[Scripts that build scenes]
%%

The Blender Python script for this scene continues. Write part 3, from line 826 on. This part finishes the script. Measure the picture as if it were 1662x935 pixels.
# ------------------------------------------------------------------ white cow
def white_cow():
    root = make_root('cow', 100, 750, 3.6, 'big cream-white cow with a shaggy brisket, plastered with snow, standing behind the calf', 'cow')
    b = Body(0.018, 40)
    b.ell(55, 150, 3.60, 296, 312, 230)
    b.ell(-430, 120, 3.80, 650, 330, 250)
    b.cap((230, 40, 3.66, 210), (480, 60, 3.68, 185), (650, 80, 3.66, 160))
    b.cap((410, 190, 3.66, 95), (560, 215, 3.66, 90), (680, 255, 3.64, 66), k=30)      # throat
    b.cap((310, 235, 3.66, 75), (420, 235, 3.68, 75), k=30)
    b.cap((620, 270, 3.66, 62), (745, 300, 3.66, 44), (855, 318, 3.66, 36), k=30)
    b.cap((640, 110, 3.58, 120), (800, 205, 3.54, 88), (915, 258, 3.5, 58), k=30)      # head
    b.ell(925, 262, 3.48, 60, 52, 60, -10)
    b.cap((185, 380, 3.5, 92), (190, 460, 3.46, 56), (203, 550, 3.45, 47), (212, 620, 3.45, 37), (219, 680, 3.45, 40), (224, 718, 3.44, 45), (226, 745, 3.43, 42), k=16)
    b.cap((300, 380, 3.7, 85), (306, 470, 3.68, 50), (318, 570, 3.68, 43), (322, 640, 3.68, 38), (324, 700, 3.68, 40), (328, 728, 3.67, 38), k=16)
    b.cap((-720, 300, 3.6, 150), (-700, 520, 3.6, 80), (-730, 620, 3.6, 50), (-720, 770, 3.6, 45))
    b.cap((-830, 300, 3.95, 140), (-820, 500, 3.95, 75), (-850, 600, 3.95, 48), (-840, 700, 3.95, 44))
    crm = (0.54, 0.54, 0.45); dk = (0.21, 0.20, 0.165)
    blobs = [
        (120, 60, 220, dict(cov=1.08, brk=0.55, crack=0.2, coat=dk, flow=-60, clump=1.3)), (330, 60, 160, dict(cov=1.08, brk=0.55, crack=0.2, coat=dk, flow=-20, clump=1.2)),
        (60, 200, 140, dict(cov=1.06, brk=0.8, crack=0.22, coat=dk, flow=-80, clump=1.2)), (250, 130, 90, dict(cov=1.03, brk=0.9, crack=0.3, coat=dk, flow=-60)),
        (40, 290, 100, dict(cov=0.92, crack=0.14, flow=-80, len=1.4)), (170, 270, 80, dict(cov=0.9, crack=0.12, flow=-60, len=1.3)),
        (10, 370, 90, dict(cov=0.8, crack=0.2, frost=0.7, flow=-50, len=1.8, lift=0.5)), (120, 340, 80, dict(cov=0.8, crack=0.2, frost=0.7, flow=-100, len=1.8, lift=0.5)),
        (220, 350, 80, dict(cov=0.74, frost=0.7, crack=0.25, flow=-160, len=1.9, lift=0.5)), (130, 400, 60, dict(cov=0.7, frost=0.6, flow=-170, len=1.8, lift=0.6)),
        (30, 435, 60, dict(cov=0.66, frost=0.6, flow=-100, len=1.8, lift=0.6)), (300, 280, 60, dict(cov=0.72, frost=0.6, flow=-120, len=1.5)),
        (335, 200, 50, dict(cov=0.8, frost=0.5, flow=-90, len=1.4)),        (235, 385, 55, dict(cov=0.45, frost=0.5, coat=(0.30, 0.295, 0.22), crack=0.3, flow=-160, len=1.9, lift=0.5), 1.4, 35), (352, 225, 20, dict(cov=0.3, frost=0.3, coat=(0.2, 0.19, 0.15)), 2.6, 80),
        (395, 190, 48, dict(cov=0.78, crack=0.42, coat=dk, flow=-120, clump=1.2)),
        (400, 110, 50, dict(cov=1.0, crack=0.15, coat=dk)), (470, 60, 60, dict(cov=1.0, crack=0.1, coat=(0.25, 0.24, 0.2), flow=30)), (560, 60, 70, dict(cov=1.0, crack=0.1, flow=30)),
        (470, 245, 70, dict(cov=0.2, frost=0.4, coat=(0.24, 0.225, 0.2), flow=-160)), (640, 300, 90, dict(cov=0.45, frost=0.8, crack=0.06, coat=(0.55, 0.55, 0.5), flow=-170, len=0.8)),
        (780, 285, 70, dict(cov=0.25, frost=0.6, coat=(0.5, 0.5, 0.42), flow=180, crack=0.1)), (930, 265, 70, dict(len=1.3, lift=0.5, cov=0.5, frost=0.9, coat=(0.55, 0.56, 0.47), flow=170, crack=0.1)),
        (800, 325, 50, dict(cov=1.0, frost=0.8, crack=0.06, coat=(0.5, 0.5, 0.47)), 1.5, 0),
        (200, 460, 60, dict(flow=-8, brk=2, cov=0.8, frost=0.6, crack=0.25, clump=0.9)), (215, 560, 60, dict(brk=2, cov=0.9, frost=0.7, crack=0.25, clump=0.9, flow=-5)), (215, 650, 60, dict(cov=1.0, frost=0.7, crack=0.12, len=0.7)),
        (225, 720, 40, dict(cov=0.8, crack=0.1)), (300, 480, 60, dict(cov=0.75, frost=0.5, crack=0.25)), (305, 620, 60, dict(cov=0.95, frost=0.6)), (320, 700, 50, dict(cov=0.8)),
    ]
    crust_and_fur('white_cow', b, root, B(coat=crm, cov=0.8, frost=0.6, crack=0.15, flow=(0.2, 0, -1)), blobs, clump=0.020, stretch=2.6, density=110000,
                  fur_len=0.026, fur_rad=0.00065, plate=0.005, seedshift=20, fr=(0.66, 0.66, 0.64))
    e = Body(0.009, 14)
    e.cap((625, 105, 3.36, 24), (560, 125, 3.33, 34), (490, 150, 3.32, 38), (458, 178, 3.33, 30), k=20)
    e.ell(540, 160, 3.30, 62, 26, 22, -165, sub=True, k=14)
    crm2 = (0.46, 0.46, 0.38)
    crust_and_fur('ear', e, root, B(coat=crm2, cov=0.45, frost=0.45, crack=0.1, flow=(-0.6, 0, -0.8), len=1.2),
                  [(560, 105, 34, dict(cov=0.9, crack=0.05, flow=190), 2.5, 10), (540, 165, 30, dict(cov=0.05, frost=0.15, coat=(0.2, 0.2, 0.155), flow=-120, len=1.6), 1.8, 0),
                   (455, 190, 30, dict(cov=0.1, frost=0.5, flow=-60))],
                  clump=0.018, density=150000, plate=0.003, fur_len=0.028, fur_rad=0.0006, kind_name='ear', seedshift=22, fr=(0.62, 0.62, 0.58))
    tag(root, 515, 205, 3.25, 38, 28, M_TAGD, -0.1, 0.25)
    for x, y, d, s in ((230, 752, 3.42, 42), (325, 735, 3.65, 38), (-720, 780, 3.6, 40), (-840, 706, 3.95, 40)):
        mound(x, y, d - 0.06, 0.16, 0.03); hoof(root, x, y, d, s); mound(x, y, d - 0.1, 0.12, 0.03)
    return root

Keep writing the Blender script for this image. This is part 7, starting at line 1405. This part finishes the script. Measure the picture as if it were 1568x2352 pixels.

%%

- **Exercise objective**
Output the full listing without altering anything.

- **Exercise output**
The Blender Python script for this scene continues. Write part 3, from line 826 on. This part finishes the script. Measure the picture as if it were 1662x935 pixels.
# ------------------------------------------------------------------ white cow
def white_cow():
    root = make_root('cow', 100, 750, 3.6, 'big cream-white cow with a shaggy brisket, plastered with snow, standing behind the calf', 'cow')
    b = Body(0.018, 40)
    b.ell(55, 150, 3.60, 296, 312, 230)
    b.ell(-430, 120, 3.80, 650, 330, 250)
    b.cap((230, 40, 3.66, 210), (480, 60, 3.68, 185), (650, 80, 3.66, 160))
    b.cap((410, 190, 3.66, 95), (560, 215, 3.66, 90), (680, 255, 3.64, 66), k=30)      # throat
    b.cap((310, 235, 3.66, 75), (420, 235, 3.68, 75), k=30)
    b.cap((620, 270, 3.66, 62), (745, 300, 3.66, 44), (855, 318, 3.66, 36), k=30)
    b.cap((640, 110, 3.58, 120), (800, 205, 3.54, 88), (915, 258, 3.5, 58), k=30)      # head
    b.ell(925, 262, 3.48, 60, 52, 60, -10)
    b.cap((185, 380, 3.5, 92), (190, 460, 3.46, 56), (203, 550, 3.45, 47), (212, 620, 3.45, 37), (219, 680, 3.45, 40), (224, 718, 3.44, 45), (226, 745, 3.43, 42), k=16)
    b.cap((300, 380, 3.7, 85), (306, 470, 3.68, 50), (318, 570, 3.68, 43), (322, 640, 3.68, 38), (324, 700, 3.68, 40), (328, 728, 3.67, 38), k=16)
    b.cap((-720, 300, 3.6, 150), (-700, 520, 3.6, 80), (-730, 620, 3.6, 50), (-720, 770, 3.6, 45))
    b.cap((-830, 300, 3.95, 140), (-820, 500, 3.95, 75), (-850, 600, 3.95, 48), (-840, 700, 3.95, 44))
    crm = (0.54, 0.54, 0.45); dk = (0.21, 0.20, 0.165)
    blobs = [
        (120, 60, 220, dict(cov=1.08, brk=0.55, crack=0.2, coat=dk, flow=-60, clump=1.3)), (330, 60, 160, dict(cov=1.08, brk=0.55, crack=0.2, coat=dk, flow=-20, clump=1.2)),
        (60, 200, 140, dict(cov=1.06, brk=0.8, crack=0.22, coat=dk, flow=-80, clump=1.2)), (250, 130, 90, dict(cov=1.03, brk=0.9, crack=0.3, coat=dk, flow=-60)),
        (40, 290, 100, dict(cov=0.92, crack=0.14, flow=-80, len=1.4)), (170, 270, 80, dict(cov=0.9, crack=0.12, flow=-60, len=1.3)),
        (10, 370, 90, dict(cov=0.8, crack=0.2, frost=0.7, flow=-50, len=1.8, lift=0.5)), (120, 340, 80, dict(cov=0.8, crack=0.2, frost=0.7, flow=-100, len=1.8, lift=0.5)),
        (220, 350, 80, dict(cov=0.74, frost=0.7, crack=0.25, flow=-160, len=1.9, lift=0.5)), (130, 400, 60, dict(cov=0.7, frost=0.6, flow=-170, len=1.8, lift=0.6)),
        (30, 435, 60, dict(cov=0.66, frost=0.6, flow=-100, len=1.8, lift=0.6)), (300, 280, 60, dict(cov=0.72, frost=0.6, flow=-120, len=1.5)),
        (335, 200, 50, dict(cov=0.8, frost=0.5, flow=-90, len=1.4)),        (235, 385, 55, dict(cov=0.45, frost=0.5, coat=(0.30, 0.295, 0.22), crack=0.3, flow=-160, len=1.9, lift=0.5), 1.4, 35), (352, 225, 20, dict(cov=0.3, frost=0.3, coat=(0.2, 0.19, 0.15)), 2.6, 80),
        (395, 190, 48, dict(cov=0.78, crack=0.42, coat=dk, flow=-120, clump=1.2)),
        (400, 110, 50, dict(cov=1.0, crack=0.15, coat=dk)), (470, 60, 60, dict(cov=1.0, crack=0.1, coat=(0.25, 0.24, 0.2), flow=30)), (560, 60, 70, dict(cov=1.0, crack=0.1, flow=30)),
        (470, 245, 70, dict(cov=0.2, frost=0.4, coat=(0.24, 0.225, 0.2), flow=-160)), (640, 300, 90, dict(cov=0.45, frost=0.8, crack=0.06, coat=(0.55, 0.55, 0.5), flow=-170, len=0.8)),
        (780, 285, 70, dict(cov=0.25, frost=0.6, coat=(0.5, 0.5, 0.42), flow=180, crack=0.1)), (930, 265, 70, dict(len=1.3, lift=0.5, cov=0.5, frost=0.9, coat=(0.55, 0.56, 0.47), flow=170, crack=0.1)),
        (800, 325, 50, dict(cov=1.0, frost=0.8, crack=0.06, coat=(0.5, 0.5, 0.47)), 1.5, 0),
        (200, 460, 60, dict(flow=-8, brk=2, cov=0.8, frost=0.6, crack=0.25, clump=0.9)), (215, 560, 60, dict(brk=2, cov=0.9, frost=0.7, crack=0.25, clump=0.9, flow=-5)), (215, 650, 60, dict(cov=1.0, frost=0.7, crack=0.12, len=0.7)),
        (225, 720, 40, dict(cov=0.8, crack=0.1)), (300, 480, 60, dict(cov=0.75, frost=0.5, crack=0.25)), (305, 620, 60, dict(cov=0.95, frost=0.6)), (320, 700, 50, dict(cov=0.8)),
    ]
    crust_and_fur('white_cow', b, root, B(coat=crm, cov=0.8, frost=0.6, crack=0.15, flow=(0.2, 0, -1)), blobs, clump=0.020, stretch=2.6, density=110000,
                  fur_len=0.026, fur_rad=0.00065, plate=0.005, seedshift=20, fr=(0.66, 0.66, 0.64))
    e = Body(0.009, 14)
    e.cap((625, 105, 3.36, 24), (560, 125, 3.33, 34), (490, 150, 3.32, 38), (458, 178, 3.33, 30), k=20)
    e.ell(540, 160, 3.30, 62, 26, 22, -165, sub=True, k=14)
    crm2 = (0.46, 0.46, 0.38)
    crust_and_fur('ear', e, root, B(coat=crm2, cov=0.45, frost=0.45, crack=0.1, flow=(-0.6, 0, -0.8), len=1.2),
                  [(560, 105, 34, dict(cov=0.9, crack=0.05, flow=190), 2.5, 10), (540, 165, 30, dict(cov=0.05, frost=0.15, coat=(0.2, 0.2, 0.155), flow=-120, len=1.6), 1.8, 0),
                   (455, 190, 30, dict(cov=0.1, frost=0.5, flow=-60))],
                  clump=0.018, density=150000, plate=0.003, fur_len=0.028, fur_rad=0.0006, kind_name='ear', seedshift=22, fr=(0.62, 0.62, 0.58))
    tag(root, 515, 205, 3.25, 38, 28, M_TAGD, -0.1, 0.25)
    for x, y, d, s in ((230, 752, 3.42, 42), (325, 735, 3.65, 38), (-720, 780, 3.6, 40), (-840, 706, 3.95, 40)):
        mound(x, y, d - 0.06, 0.16, 0.03); hoof(root, x, y, d, s); mound(x, y, d - 0.1, 0.12, 0.03)
    return root

Keep writing the Blender script for this image. This is part 7, starting at line 1405. This part finishes the script. Measure the picture as if it were 1568x2352 pixels.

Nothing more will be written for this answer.